» **Challenge**: Leave the pictures out and write out exactly the lines from the top of the entries through the line containing "c = lerp(c, C_MEADOW".

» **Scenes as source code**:
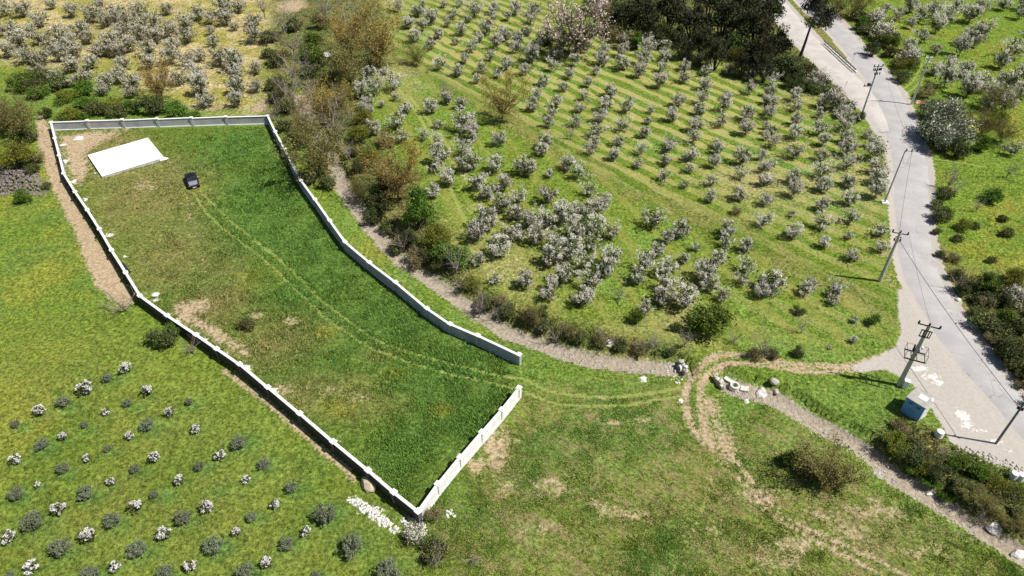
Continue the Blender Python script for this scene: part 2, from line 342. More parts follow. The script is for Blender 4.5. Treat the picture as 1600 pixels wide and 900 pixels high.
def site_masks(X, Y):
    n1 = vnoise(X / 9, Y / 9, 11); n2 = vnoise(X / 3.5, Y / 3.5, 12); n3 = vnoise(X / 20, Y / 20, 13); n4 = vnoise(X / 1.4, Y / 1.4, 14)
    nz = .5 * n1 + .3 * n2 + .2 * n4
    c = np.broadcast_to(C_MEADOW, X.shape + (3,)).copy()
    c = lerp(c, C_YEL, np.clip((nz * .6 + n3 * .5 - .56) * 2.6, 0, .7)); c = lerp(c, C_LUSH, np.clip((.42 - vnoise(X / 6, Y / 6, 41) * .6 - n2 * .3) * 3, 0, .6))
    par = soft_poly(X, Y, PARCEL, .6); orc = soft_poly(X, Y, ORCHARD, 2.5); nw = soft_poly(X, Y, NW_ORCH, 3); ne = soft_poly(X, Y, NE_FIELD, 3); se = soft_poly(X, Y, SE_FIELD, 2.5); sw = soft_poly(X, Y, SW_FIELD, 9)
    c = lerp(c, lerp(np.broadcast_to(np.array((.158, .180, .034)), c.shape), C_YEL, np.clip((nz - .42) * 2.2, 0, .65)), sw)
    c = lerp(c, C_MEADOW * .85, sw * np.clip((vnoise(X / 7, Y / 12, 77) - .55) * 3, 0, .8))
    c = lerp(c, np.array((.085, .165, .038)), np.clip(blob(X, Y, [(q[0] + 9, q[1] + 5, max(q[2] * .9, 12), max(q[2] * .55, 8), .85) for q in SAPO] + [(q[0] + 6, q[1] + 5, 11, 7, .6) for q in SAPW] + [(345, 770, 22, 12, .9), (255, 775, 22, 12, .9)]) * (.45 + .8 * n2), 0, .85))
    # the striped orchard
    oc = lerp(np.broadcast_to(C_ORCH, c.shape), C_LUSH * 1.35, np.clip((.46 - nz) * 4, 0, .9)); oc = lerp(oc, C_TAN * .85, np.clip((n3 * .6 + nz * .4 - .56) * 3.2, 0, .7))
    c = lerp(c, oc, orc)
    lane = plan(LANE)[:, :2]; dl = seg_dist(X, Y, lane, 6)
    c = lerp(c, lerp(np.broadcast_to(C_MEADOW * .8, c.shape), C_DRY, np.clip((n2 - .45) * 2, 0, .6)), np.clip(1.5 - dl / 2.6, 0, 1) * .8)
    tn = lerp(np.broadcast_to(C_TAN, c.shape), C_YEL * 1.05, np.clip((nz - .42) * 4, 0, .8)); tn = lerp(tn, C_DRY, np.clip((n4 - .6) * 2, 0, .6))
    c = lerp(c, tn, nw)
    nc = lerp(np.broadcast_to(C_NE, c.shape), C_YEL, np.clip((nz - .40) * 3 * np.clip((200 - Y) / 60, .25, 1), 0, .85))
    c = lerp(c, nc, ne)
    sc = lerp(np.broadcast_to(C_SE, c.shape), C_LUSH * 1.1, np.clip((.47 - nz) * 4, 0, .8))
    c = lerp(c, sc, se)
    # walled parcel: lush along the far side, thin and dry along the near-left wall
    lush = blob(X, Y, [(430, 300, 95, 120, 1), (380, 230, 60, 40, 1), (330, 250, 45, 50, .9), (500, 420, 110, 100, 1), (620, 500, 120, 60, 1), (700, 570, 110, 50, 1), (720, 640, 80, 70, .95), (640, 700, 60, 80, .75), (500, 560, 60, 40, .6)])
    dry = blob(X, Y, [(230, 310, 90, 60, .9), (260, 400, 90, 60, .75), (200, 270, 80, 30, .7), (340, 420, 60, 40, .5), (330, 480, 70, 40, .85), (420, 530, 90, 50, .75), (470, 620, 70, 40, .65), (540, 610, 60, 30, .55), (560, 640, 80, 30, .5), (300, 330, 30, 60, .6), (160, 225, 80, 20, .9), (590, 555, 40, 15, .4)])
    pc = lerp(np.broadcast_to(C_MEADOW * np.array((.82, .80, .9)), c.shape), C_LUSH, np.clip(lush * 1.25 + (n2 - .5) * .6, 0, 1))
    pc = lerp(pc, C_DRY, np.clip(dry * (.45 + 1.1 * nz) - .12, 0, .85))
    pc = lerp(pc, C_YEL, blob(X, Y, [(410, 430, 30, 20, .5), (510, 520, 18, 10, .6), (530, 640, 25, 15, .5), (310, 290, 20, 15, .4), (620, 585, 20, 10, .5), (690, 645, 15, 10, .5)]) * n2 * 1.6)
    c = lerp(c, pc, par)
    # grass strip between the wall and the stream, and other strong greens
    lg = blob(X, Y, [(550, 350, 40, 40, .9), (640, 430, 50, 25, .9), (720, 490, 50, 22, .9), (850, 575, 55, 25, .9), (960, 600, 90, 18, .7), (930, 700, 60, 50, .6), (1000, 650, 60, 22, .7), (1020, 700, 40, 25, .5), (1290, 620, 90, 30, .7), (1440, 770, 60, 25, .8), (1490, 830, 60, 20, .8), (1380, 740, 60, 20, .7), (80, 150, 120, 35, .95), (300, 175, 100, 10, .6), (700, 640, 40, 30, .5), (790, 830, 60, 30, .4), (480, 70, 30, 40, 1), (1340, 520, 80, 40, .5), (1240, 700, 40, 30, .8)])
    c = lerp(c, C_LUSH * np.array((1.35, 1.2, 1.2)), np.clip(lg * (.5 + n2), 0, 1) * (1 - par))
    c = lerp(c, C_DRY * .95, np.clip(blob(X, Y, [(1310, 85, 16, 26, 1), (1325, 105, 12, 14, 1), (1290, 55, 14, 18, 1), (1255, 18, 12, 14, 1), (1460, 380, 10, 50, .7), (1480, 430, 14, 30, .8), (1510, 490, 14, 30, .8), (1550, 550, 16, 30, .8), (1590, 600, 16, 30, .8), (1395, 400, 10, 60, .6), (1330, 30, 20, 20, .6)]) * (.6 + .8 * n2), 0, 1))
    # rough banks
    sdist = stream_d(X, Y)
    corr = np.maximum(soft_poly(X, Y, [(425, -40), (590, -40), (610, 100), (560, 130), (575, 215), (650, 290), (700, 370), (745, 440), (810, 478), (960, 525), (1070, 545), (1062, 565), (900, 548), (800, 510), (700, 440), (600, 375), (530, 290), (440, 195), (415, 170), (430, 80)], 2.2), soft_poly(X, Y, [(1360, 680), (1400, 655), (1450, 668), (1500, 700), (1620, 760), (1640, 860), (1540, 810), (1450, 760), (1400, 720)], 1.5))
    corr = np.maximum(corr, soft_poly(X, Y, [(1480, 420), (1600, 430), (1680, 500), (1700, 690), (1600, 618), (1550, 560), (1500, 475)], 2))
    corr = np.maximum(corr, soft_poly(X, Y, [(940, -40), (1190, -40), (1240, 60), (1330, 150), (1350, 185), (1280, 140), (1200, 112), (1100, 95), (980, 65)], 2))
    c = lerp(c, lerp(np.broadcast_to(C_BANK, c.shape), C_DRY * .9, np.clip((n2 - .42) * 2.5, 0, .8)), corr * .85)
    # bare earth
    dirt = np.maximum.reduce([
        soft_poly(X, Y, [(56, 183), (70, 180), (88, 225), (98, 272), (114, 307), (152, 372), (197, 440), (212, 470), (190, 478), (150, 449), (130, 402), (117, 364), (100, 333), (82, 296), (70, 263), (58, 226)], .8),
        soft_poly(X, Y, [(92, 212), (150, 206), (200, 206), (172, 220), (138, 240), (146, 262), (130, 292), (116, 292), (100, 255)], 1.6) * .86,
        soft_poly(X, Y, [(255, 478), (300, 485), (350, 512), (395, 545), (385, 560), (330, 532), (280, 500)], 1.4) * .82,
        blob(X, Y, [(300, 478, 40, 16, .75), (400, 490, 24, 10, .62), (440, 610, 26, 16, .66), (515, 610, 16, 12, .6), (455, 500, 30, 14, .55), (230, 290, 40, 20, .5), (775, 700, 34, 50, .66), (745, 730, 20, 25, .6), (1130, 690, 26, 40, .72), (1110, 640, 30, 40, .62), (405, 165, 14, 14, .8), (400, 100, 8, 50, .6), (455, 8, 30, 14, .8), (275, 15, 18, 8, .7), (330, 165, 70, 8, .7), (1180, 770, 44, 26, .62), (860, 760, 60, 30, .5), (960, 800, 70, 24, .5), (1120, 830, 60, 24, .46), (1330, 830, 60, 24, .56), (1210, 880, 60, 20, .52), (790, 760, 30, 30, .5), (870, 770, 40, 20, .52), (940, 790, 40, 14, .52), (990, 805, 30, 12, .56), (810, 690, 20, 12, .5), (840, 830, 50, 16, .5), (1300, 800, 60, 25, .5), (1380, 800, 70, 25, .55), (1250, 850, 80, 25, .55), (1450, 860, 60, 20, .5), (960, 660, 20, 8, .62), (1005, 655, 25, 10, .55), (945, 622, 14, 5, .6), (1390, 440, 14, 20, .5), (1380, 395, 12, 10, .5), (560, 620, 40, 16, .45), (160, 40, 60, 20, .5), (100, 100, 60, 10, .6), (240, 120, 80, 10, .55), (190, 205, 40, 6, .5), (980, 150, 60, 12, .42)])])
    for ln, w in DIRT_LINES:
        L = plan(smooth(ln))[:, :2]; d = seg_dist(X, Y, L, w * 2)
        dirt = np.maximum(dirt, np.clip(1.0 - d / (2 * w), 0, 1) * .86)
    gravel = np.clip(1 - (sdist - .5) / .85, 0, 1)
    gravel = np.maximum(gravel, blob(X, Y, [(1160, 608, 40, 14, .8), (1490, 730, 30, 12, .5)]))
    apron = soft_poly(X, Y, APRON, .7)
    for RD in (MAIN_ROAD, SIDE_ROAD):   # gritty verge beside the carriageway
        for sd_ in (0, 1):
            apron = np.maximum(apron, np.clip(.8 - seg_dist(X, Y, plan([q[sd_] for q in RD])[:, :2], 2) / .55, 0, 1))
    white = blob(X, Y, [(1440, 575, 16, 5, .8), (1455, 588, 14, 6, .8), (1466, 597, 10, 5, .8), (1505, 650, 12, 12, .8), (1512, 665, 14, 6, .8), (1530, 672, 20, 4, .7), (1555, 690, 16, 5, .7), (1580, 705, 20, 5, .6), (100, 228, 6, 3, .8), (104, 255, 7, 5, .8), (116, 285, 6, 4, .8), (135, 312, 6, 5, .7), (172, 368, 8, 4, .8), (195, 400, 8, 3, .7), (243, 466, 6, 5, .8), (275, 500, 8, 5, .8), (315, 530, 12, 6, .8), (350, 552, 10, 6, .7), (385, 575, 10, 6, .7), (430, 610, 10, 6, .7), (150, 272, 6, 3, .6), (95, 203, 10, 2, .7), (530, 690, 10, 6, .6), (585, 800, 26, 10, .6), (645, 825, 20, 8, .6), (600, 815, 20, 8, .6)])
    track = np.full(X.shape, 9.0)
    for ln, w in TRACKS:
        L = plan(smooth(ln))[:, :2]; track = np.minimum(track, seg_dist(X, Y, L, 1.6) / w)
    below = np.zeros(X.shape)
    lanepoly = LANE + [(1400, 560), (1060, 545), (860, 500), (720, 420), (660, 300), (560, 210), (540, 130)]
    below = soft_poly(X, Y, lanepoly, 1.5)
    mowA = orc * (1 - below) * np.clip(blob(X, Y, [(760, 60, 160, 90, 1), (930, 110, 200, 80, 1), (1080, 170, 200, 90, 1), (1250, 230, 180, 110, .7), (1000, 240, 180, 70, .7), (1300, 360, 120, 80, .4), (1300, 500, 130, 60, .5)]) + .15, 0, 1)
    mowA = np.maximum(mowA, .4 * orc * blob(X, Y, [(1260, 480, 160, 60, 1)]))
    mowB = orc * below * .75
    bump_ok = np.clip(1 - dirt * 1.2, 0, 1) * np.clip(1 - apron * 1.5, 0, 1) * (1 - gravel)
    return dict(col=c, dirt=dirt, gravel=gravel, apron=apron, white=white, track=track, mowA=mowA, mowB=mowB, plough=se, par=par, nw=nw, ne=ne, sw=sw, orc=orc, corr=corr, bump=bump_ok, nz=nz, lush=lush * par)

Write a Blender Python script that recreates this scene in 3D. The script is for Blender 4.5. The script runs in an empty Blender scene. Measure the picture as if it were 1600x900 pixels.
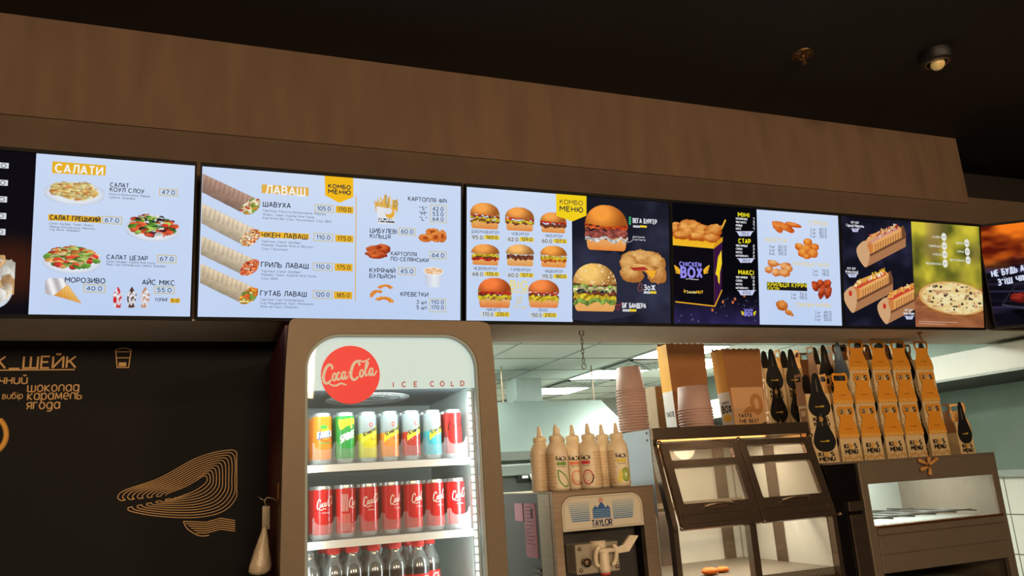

» **The reply**:
Continue the Blender Python script for this scene: part 2, from line 342. More parts follow. The script is for Blender 4.5. Treat the picture as 1600 pixels wide and 900 pixels high.
def site_masks(X, Y):
    n1 = vnoise(X / 9, Y / 9, 11); n2 = vnoise(X / 3.5, Y / 3.5, 12); n3 = vnoise(X / 20, Y / 20, 13); n4 = vnoise(X / 1.4, Y / 1.4, 14)
    nz = .5 * n1 + .3 * n2 + .2 * n4
    c = np.broadcast_to(C_MEADOW, X.shape + (3,)).copy()
    c = lerp(c, C_YEL, np.clip((nz * .6 + n3 * .5 - .56) * 2.6, 0, .7)); c = lerp(c, C_LUSH, np.clip((.42 - vnoise(X / 6, Y / 6, 41) * .6 - n2 * .3) * 3, 0, .6))
    par = soft_poly(X, Y, PARCEL, .6); orc = soft_poly(X, Y, ORCHARD, 2.5); nw = soft_poly(X, Y, NW_ORCH, 3); ne = soft_poly(X, Y, NE_FIELD, 3); se = soft_poly(X, Y, SE_FIELD, 2.5); sw = soft_poly(X, Y, SW_FIELD, 9)
    c = lerp(c, lerp(np.broadcast_to(np.array((.158, .180, .034)), c.shape), C_YEL, np.clip((nz - .42) * 2.2, 0, .65)), sw)
    c = lerp(c, C_MEADOW * .85, sw * np.clip((vnoise(X / 7, Y / 12, 77) - .55) * 3, 0, .8))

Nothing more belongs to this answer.